Recorded information:
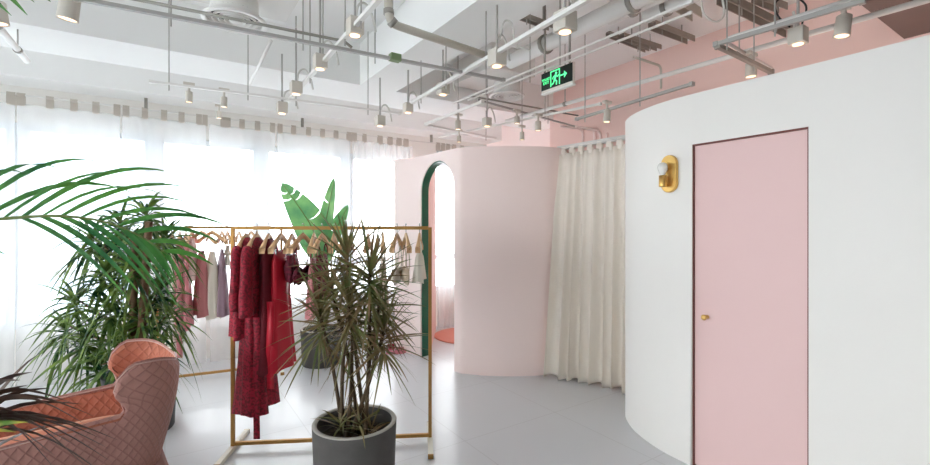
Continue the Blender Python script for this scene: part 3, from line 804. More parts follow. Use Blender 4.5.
def text(body, x, z, size, name):
    cu = bpy.data.curves.new(name, 'FONT'); cu.body = body; cu.size = size; cu.align_x = 'CENTER'; cu.extrude = 0.001
    cu.materials.append(MG)
    t = bpy.data.objects.new(name, cu); COL.objects.link(t); t.parent = root
    t.location = (x, yk, z); t.rotation_euler = (PI / 2, 0, 0 if fs < 0 else PI)
    bpy.context.view_layer.update()
    me = bpy.data.meshes.new_from_object(t.evaluated_get(bpy.context.evaluated_depsgraph_get()))
    o = bpy.data.objects.new(name, me); COL.objects.link(o); o.parent = root
    o.location = t.location; o.rotation_euler = t.rotation_euler
    bpy.data.objects.remove(t); return o
text('安全出口', 0.054, 0.012, 0.022, 'lettering')
text('EXIT', 0.054, -0.016, 0.030, 'lettering')
m = MB(); m.box((L / 2, 0, -sh / 2 - 0.004), (L + 0.004, 0.03, 0.012)); m.build('bottom_rail', M['track'], root)
for x in (0.025, L - 0.04):
    m = MB(); m.tube([(x, 0, sh / 2), (x, 0, ZC - sL.z)], 0.008, 8); m.build('hanger_rod', M['steel'], root, smooth=True)

# ------------------------------------------------------------------ wall sconce
sc_s = min((i * Lw / 4000 for i in range(4001)), key=lambda s: abs(atw(s).x / atw(s).y - (670.5 - CX) / F) + (0 if arcL * 0.45 < s < s_j0 + 0.1 else 9))
sp = atw(sc_s); sd = (atw(sc_s + 0.01) - atw(sc_s - 0.01)).normalized(); sn = Vector((sd.y, -sd.x, 0))
if sn.dot(-sp) < 0: sn = -sn
sz = H + (HY - 174) / F * sp.y
root = thing('wall_sconce', 'brass wall sconce with a bare frosted bulb left of the pink door', 'wall lamp', (sp.x, sp.y, sz), math.atan2(-sn.x, sn.y))
# local +y = out of the wall
m = MB(); pw_, ph_ = 0.062, 0.064
out = []
for i in range(17): a = PI * i / 16; out.append((pw_ * math.cos(a), ph_ + pw_ * math.sin(a)))
for i in range(17): a = PI + PI * i / 16; out.append((pw_ * math.cos(a), -ph_ + pw_ * math.sin(a)))
n = len(out)
vs = [(x, 0.004, z) for x, z in out] + [(x, 0.02, z) for x, z in out] + [(x * 0.94, 0.024, z * 0.97) for x, z in out]
fsx = [tuple(range(2 * n, 3 * n))[::1], tuple(range(n))[::-1]] + [(i, (i + 1) % n, n + (i + 1) % n, n + i) for i in range(n)] + [(n + i, n + (i + 1) % n, 2 * n + (i + 1) % n, 2 * n + i) for i in range(n)]
m.add(vs, fsx); m.build('back_plate', M['brass'], root)
bx = 0.012
m = MB(); m.tube([(bx, 0.02, -0.075), (bx, 0.05, -0.075)], 0.009, 12); m.build('arm', M['brass'], root, smooth=True)
m = MB(); m.lathe([(0.0, -0.088), (0.024, -0.088), (0.025, -0.08), (0.025, -0.012), (0.021, -0.012), (0.021, -0.03), (0, -0.03)], (bx, 0.062, 0), 24); m.build('socket', M['brass'], root, smooth=True)
m = MB(); m.lathe([(0.013, -0.03), (0.014, -0.012), (0.022, 0.006), (0.031, 0.028), (0.033, 0.042), (0.030, 0.058), (0.021, 0.069), (0.010, 0.074), (0, 0.075)], (bx, 0.062, 0), 24); lb = m.build('bulb', M['bulb'], root, smooth=True); lb['label'] = 'frosted white bulb'

# ------------------------------------------------------------------ armchair
cc = Vector((-1.925, 2.465, 0))
fdir = -U
rzc = math.atan2(fdir.y, fdir.x) + 0.12                # local +x = where the chair faces
root = thing('wing_armchair', 'wing back armchair in quilted dusty pink and apricot velvet at lower left', 'armchair', cc, rzc)
HW, XF, XB = 0.315, 0.53, -0.30
def chair_path(k, hw=HW, xb=XB):
    """k in [-1,1] from the right arm front (local -y), round the back, to the left arm front"""
    Ls = XF + 0.06; s = k
    pts = []
    return None
base = []
for i in range(13): base.append(Vector((XF - (XF + 0.02) * i / 12, -HW, 0)))
for i in range(1, 32):
    a = -PI / 2 - PI * i / 32
    ca, sa_ = math.cos(a), math.sin(a)
    ex = 0.78
    base.append(Vector((-0.02 + math.copysign(abs(ca) ** ex, ca) * (abs(XB) - 0.02), math.copysign(abs(sa_) ** ex, sa_) * HW, 0)))
for i in range(13): base.append(Vector((-0.02 + (XF + 0.02) * i / 12, HW, 0)))
atc, Lc = resample(base, 0)
sJ = XF + 0.07                      # wing junction, measured along the path from each front end
def smst(x): x = max(0, min(1, x)); return x * x * (3 - 2 * x)
def rim(s):
    e = min(s, Lc - s)
    arm = 0.56 + 0.03 * smst(e / sJ) - 0.05 * smst((0.06 - e) / 0.06)
    top = 0.842 - 0.055 * smst((e - sJ - 0.08) / 0.28)
    return arm + (top - arm) * smst((e - (sJ - 0.06)) / 0.10)
def fwd(s, z):
    e = min(s, Lc - s)
    bul = 0.075 * smst((z - 0.62) / 0.09) * (1 - 0.75 * smst((z - 0.78) / 0.1))
    neck = -0.004 * math.exp(-((z - 0.655) / 0.03) ** 2)
    fall = math.exp(-((e - sJ) / 0.10) ** 2) if e > sJ - 0.12 else 0
    return (bul + neck) * fall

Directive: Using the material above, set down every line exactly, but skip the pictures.

Task response:
Continue the Blender Python script for this scene: part 3, from line 804. More parts follow. Use Blender 4.5.
def text(body, x, z, size, name):
    cu = bpy.data.curves.new(name, 'FONT'); cu.body = body; cu.size = size; cu.align_x = 'CENTER'; cu.extrude = 0.001
    cu.materials.append(MG)
    t = bpy.data.objects.new(name, cu); COL.objects.link(t); t.parent = root
    t.location = (x, yk, z); t.rotation_euler = (PI / 2, 0, 0 if fs < 0 else PI)
    bpy.context.view_layer.update()
    me = bpy.data.meshes.new_from_object(t.evaluated_get(bpy.context.evaluated_depsgraph_get()))
    o = bpy.data.objects.new(name, me); COL.objects.link(o); o.parent = root
    o.location = t.location; o.rotation_euler = t.rotation_euler
    bpy.data.objects.remove(t); return o
text('安全出口', 0.054, 0.012, 0.022, 'lettering')
text('EXIT', 0.054, -0.016, 0.030, 'lettering')
m = MB(); m.box((L / 2, 0, -sh / 2 - 0.004), (L + 0.004, 0.03, 0.012)); m.build('bottom_rail', M['track'], root)
for x in (0.025, L - 0.04):
    m = MB(); m.tube([(x, 0, sh / 2), (x, 0, ZC - sL.z)], 0.008, 8); m.build('hanger_rod', M['steel'], root, smooth=True)

# ------------------------------------------------------------------ wall sconce
sc_s = min((i * Lw / 4000 for i in range(4001)), key=lambda s: abs(atw(s).x / atw(s).y - (670.5 - CX) / F) + (0 if arcL * 0.45 < s < s_j0 + 0.1 else 9))
sp = atw(sc_s); sd = (atw(sc_s + 0.01) - atw(sc_s - 0.01)).normalized(); sn = Vector((sd.y, -sd.x, 0))
if sn.dot(-sp) < 0: sn = -sn
sz = H + (HY - 174) / F * sp.y
root = thing('wall_sconce', 'brass wall sconce with a bare frosted bulb left of the pink door', 'wall lamp', (sp.x, sp.y, sz), math.atan2(-sn.x, sn.y))
# local +y = out of the wall
m = MB(); pw_, ph_ = 0.062, 0.064
out = []
for i in range(17): a = PI * i / 16; out.append((pw_ * math.cos(a), ph_ + pw_ * math.sin(a)))
for i in range(17): a = PI + PI * i / 16; out.append((pw_ * math.cos(a), -ph_ + pw_ * math.sin(a)))
n = len(out)
vs = [(x, 0.004, z) for x, z in out] + [(x, 0.02, z) for x, z in out] + [(x * 0.94, 0.024, z * 0.97) for x, z in out]
fsx = [tuple(range(2 * n, 3 * n))[::1], tuple(range(n))[::-1]] + [(i, (i + 1) % n, n + (i + 1) % n, n + i) for i in range(n)] + [(n + i, n + (i + 1) % n, 2 * n + (i + 1) % n, 2 * n + i) for i in range(n)]
m.add(vs, fsx); m.build('back_plate', M['brass'], root)
bx = 0.012
m = MB(); m.tube([(bx, 0.02, -0.075), (bx, 0.05, -0.075)], 0.009, 12); m.build('arm', M['brass'], root, smooth=True)
m = MB(); m.lathe([(0.0, -0.088), (0.024, -0.088), (0.025, -0.08), (0.025, -0.012), (0.021, -0.012), (0.021, -0.03), (0, -0.03)], (bx, 0.062, 0), 24); m.build('socket', M['brass'], root, smooth=True)
m = MB(); m.lathe([(0.013, -0.03), (0.014, -0.012), (0.022, 0.006), (0.031, 0.028), (0.033, 0.042), (0.030, 0.058), (0.021, 0.069), (0.010, 0.074), (0, 0.075)], (bx, 0.062, 0), 24); lb = m.build('bulb', M['bulb'], root, smooth=True); lb['label'] = 'frosted white bulb'

# ------------------------------------------------------------------ armchair
cc = Vector((-1.925, 2.465, 0))
fdir = -U
rzc = math.atan2(fdir.y, fdir.x) + 0.12                # local +x = where the chair faces
root = thing('wing_armchair', 'wing back armchair in quilted dusty pink and apricot velvet at lower left', 'armchair', cc, rzc)
HW, XF, XB = 0.315, 0.53, -0.30
def chair_path(k, hw=HW, xb=XB):
    """k in [-1,1] from the right arm front (local -y), round the back, to the left arm front"""
    Ls = XF + 0.06; s = k
    pts = []
    return None
base = []
for i in range(13): base.append(Vector((XF - (XF + 0.02) * i / 12, -HW, 0)))
for i in range(1, 32):
    a = -PI / 2 - PI * i / 32
    ca, sa_ = math.cos(a), math.sin(a)
    ex = 0.78
    base.append(Vector((-0.02 + math.copysign(abs(ca) ** ex, ca) * (abs(XB) - 0.02), math.copysign(abs(sa_) ** ex, sa_) * HW, 0)))
for i in range(13): base.append(Vector((-0.02 + (XF + 0.02) * i / 12, HW, 0)))
atc, Lc = resample(base, 0)
sJ = XF + 0.07                      # wing junction, measured along the path from each front end
def smst(x): x = max(0, min(1, x)); return x * x * (3 - 2 * x)
def rim(s):
    e = min(s, Lc - s)
    arm = 0.56 + 0.03 * smst(e / sJ) - 0.05 * smst((0.06 - e) / 0.06)
    top = 0.842 - 0.055 * smst((e - sJ - 0.08) / 0.28)
    return arm + (top - arm) * smst((e - (sJ - 0.06)) / 0.10)
def fwd(s, z):
    e = min(s, Lc - s)
    bul = 0.075 * smst((z - 0.62) / 0.09) * (1 - 0.75 * smst((z - 0.78) / 0.1))
    neck = -0.004 * math.exp(-((z - 0.655) / 0.03) ** 2)
    fall = math.exp(-((e - sJ) / 0.10) ** 2) if e > sJ - 0.12 else 0
    return (bul + neck) * fall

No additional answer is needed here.